Anticipation

The true light, which enlightens everyone, is coming into the world.  -John 1:9

As these last few days of Advent draw to a close, the anticipation about Christmas builds.  I remember the anticipation I had about Christmas when I was little - it was an almost magic holiday.  I loved the electric candles in my bedroom windows, which cast such a special soft light as I fell asleep in the weeks heading up to Christmas.  I loved the many wooden Christmas elves and trolls and other special decorations that began appearing all around the house.  I loved the smell of balsam.  Of Christmas cookies baking.  Of my mom's paperwhite narcissus bulbs that inevitably came into bloom right about this time.  Of fragrant Swedish rye bread, which would be eaten smeared with butter and eaten with a chunk of cheese.  And of course, I loved the tree, all lit up with tiny white lights.  I'd sit and gaze at it in the dark room, squinting my eyes to watch the lights go in and out of soft focus.  I remember how often I'd say, "I can't WAIT until Christmas!"  The feelings of anticipation and expectation were so, so strong and it seemed like it took forever for Christmas to arrive.

These days, more often than not, I find myself wondering how Christmas got here so fast.  And instead of anticipation, I can sometimes fall prey to an anxious sense of unease that I still have so much left to do.  What is it about adulthood that can turn a magical time into just another pile of chores in an always full in-box? How can we reclaim the magical gift of anticipation at this time of year and not let these last few days before Christmas be overtaken by the demands of a to-do list?

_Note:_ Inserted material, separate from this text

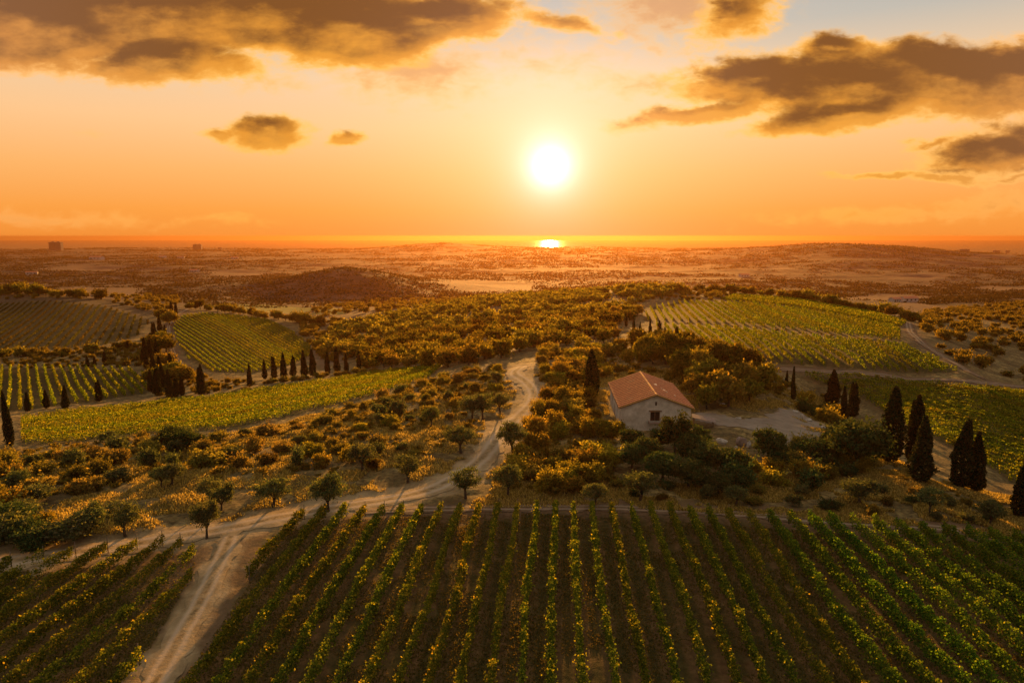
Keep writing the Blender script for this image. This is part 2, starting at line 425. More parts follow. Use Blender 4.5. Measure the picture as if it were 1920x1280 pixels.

As a child, of course I was anticipating some presents.  But as I think about the total-body excitement that came over me at this time of year as a little girl, I realize it was much more than presents that got me as excited as a tail wagging puppy.  It was about how a wonderful time was coming around again - a time full of familiar traditions in my life and family.  I knew we'd have that big smorgasbord at our house on Christmas eve with neighbors and friends invited in.  We'd all eat the special ethnic and holiday foods that only showed up once a year, and everyone would comment on my mom's delicious ham, beans and potato salad every time.  I knew that we'd sing carols around the piano and my Uncle Roy, who was rather tone deaf, would sing loudest of all.  I knew one a young reader in the family would get to read "The Night Before Christmas" out loud to the whole gathering.  And then we'd all bundle up and go to church as a big group late at night and hold little burning candles while we sang Silent Night.  I knew I'd be the first to get up and go downstairs on Christmas morning, and that the tree would not have been unplugged overnight this time, but would be fully lit with presents under it.  I knew I'd grab the stockings, making sure to check that Santa had eaten his cookies and milk, and run upstairs to see what was in them on my parents' bed as they pretended to be excited and happy to have been awakened at 5am. I knew my parents and I would spend a relaxed Christmas day together, building a fire in the fireplace, playing board games, watching football, and eating the smorgasbord leftovers that had been laid out again for the day.  Christmas was, for me, not just any one of these things.  It was all of them together.  A package of love and togetherness and church and music.  And it all happened each year like clockwork.  I could count on it.  Lord, don't we all love - and need - things we an count on.

Our treasured rituals and comforting traditions were a way for my family and I to lay down the day to day routine and take time to be together in a very special way.  I realize now, looking back, that my parents put a ton of work into Christmas each year. That Christmas Eve party was a huge undertaking.  And all the house decorating.  The cookie baking.  The present wrapping.  All of it. I don't do nearly that much stuff with my own family.  Church has taken far more of a central role in our family rituals at Christmas time and our traditions at home are pretty simple, like having ravioli for Christmas dinner.  But it's not what we do, but that WE are doing them all again together that is the most treasured part. The big anticipation each year was, and still is, knowing that the light of love will be made manifest among the people I love at Christmas.

The Grinch was surprised that Christmas came to the people of Whoville without ribbons or tags. It came without packages, boxes or bags because the Whos knew what counted most was gratefully being together. Making time and room for our love for God and our love for each other makes the true light manifest among us, whether your Christmas is traditional this year or is departing from tradition by choice or by circumstance.

I realize not everyone grew up with Ozzie and Harriet like I did.  And I also know that people are suffering all kinds of difficulties this and every Christmas.  Yet I trust that God's light, the light that enlightens the world, is still coming into the world, especially for those who need it most. And hopefully those of us with plenty to share will find new ways to share it as part of our own Christmas ritual.

So let's not let a long to-do list or a long list of 'shoulds' steal our anticipation.  If you've gotten a little lost in tasks and have forgotten the real reason you do them at this time of year, I give you full permission to sort through that list right now, and just draw a line right through anything that doesn't directly support making more time and room in your life for God and your loved ones.  Perhaps you can also add a few new items that bring a renewed sense of joy and anticipation into your preparations. 

I'm pretty sure that sorting out the true light from what is just flash will help us rediscover a more child-like sense of anticipation, and will make the Christmas season shine more brightly for all.